Google minus

ZDNet's latest opinion piece about Google and specifically Google+ has a title that could be called ambiguous. It's hard to know if the writer Violet Blue is really for or against the company and the service. Because the headline is:

Thanks for nothing, Jerkface

It's come up now because of the two key people behind Google+, one of them has left the company abruptly and the other is now saying it was a mistake to get involved with it.

Now, I deeply dislike having to have a Google ID. It royally pissed me off that I used to have a pristine gmail address that nobody knew about – that sounds bizarre but it was a thing of beauty. At the end of every day or the end of every session writing something, I would email it to that address. More, I would also email it from that address. Any email received that wasn't sent to that address and also from that same address was immediately and automatically deleted. Consequently I had good five year run of every draft of everything, all right there and unsullied by spam.

I can't have that now.

People started getting really annoyed at me for ignoring their Google+ invitations. I never saw them: how could I? Instantly deleted, that was the entire point. And since I never gave that address out to anyone, how could they possibly know how to email me there? I still don't know when it happened that my address got out but I reckon it was when Google started joining services up.

Whatever the reason and whenever it happened, I can no longer use that gmail address for my archive. I've tried creating a new one but it is a true bugger trying to switch between them. Recently I did a magazine piece that required me to take screengrabs of Google Hangouts and I created a pile of addresses and IDs so that I could quickly generate some conversation threads, take the shot and get outta there. To this day, six weeks on, Google keeps logging me back in as one of my fictional IDs. I have specifically logged in as my original, own, real Google ID but, nope, I click to go to somewhere else and I am there as my fictional self.

But.

As intensely irritating as I find the whole Google login stuff to be, I am conscious that I don't mind all the Apple login stuff. So I figured that it was just me. Because I use Apple Mail and various other Apple-y things, it is convenient to use an Apple ID and I don't have to think about it much. I presumed that if I were to be using Gmail as my main email and I was into lots of Google services, I'd be fine about that one instead.

Apparently not.

Many people now use Google+ without even knowing it, through its non-consensual cross-posting on YouTube, Android photo integration, the takeover of Google Talk, and the infinite ways in which people every day make Google+ profiles without realizing it. Want to make a comment on a Google product (even if you don't know it's a Google product)? Google makes you a Google+ profile.

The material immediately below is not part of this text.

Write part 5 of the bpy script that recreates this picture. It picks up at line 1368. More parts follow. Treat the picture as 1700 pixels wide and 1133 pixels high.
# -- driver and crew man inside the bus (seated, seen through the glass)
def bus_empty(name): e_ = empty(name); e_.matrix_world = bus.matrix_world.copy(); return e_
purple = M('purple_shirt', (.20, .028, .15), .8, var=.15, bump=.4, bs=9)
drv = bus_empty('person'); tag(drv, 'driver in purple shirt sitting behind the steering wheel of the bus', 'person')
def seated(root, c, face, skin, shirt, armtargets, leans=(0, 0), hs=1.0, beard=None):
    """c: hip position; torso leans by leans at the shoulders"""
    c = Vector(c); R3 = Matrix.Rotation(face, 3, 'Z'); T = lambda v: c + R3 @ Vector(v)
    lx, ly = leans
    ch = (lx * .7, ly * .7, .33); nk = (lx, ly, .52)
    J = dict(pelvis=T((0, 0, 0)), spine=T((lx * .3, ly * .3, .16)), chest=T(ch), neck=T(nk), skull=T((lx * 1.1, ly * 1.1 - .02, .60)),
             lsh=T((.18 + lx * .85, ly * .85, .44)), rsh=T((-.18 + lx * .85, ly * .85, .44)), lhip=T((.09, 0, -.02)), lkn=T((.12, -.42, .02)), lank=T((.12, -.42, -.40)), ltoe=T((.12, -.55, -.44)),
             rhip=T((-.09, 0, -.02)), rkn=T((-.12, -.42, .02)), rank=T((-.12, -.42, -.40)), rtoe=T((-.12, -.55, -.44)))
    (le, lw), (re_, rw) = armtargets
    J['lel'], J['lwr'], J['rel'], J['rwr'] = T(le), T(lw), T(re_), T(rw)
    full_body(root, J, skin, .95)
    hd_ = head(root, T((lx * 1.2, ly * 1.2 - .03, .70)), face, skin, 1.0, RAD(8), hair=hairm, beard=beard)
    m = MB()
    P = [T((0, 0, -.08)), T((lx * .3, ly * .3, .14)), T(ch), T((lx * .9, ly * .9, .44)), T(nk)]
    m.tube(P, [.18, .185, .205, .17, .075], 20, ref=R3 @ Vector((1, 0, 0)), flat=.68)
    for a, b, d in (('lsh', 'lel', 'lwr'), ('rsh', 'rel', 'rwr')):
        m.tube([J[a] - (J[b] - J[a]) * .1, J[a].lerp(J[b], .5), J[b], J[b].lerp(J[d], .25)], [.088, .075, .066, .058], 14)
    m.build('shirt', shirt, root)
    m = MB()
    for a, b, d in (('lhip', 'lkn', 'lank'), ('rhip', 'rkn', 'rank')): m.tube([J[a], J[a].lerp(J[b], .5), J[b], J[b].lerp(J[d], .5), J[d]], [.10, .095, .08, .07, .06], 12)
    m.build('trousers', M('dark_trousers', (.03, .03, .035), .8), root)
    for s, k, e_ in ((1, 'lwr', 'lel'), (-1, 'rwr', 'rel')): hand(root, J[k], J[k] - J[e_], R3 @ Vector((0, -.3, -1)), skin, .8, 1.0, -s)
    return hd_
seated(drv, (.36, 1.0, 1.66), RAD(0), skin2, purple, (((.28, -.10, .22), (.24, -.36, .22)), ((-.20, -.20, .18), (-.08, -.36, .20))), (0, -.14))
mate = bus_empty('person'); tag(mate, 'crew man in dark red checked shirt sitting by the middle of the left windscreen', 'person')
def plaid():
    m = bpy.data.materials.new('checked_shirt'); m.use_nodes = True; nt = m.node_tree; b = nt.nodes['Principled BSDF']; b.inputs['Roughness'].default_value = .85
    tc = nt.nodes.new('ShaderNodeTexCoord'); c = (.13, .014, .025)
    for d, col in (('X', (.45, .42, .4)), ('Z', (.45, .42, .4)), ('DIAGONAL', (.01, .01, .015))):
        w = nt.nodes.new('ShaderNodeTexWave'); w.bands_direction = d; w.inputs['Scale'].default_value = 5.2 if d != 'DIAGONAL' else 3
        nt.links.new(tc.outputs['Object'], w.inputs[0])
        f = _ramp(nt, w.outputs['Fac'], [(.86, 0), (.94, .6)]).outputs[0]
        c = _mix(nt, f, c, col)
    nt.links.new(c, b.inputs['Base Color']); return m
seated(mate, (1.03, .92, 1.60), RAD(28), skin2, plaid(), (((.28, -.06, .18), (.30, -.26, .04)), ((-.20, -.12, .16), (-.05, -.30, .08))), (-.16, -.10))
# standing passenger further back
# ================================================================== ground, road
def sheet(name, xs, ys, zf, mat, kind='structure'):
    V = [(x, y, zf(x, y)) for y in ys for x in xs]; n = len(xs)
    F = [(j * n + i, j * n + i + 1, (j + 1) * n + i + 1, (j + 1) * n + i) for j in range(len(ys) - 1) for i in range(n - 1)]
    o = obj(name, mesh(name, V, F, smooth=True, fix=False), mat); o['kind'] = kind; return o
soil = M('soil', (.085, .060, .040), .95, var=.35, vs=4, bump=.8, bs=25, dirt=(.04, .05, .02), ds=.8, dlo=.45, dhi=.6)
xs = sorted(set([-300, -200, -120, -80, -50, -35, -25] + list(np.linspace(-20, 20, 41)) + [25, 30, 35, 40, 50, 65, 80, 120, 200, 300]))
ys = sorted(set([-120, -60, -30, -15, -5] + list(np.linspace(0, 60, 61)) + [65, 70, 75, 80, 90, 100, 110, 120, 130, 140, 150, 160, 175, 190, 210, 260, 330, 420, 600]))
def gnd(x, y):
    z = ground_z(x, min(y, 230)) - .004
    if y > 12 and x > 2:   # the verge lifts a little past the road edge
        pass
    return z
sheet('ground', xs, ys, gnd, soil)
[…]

Thanks for nothing, jerkface – Violet Blue, ZDNet

Blue pulls together tales I'd half-heard of how Google's actions have caused real problems for people. Not just my boo-hoo archive problem (I've switched to saving everything in Evernote, by the way, except that I don't always bother, I just let it stay there in iCloud) but actual, serious, real-world problems:

For LGBT, political dissidents, activists and at-risk people everywhere, Google's little Google+ project became a loaded gun pointed right at anyone whose privacy is what keeps them alive.

Users found out in January 2014 when Google+ force-integrated chat and SMS into “hangouts” in the Android 4.4 “KitKat” update.

At-risk users were disproportionately affected, most especially transgender people who needed to keep their identities separate for personal safety and employment reasons.

One woman was outed to a co-worker when she texted him, and risked losing her employment.

Allegedly, Google shrugged at that. Find out exactly how and what more is riling Blue in the full ZDNet piece.

Tweet in your sleep

This came up at a couple of recent The Blank Screen workshops: how to send tweets or Facebook messages when you’re not around. Both times it came up, it was evil people who’d just learnt I start work at 5am and they wanted to send me a tweet to check. But weren’t so keen or so evil that they wanted to be up at that time.

If you have nicer reasons to do it, try one of these two possibilities:

HootSuite
Free for personal use hootsuite.com
Log in once to Twitter, Facebook, Google+, LinkedIn and/or Foursquare and write a message for it to send to any or all of them whenever you tell it to.

Buffer
A free iOS app and a free website – buffer.com – doesn’t have Foursquare, so far as I can tell, but does the others easily and reliably.

I use Buffer for my personal Self Distract blogs that I write and publish on Friday mornings. The first tweet is live but then I always intend to send another one around lunchtime. And then that evening. And a last one the following Monday. Buffer lets me write the lot one after another and know that it is being sent for me at the time I say.

I do this because I regularly forget to send the tweets live. Now I regularly forget that they are going to be sent live and I suddenly get a unexpected notifications of retweets from the various tweets Buffer has sent for me.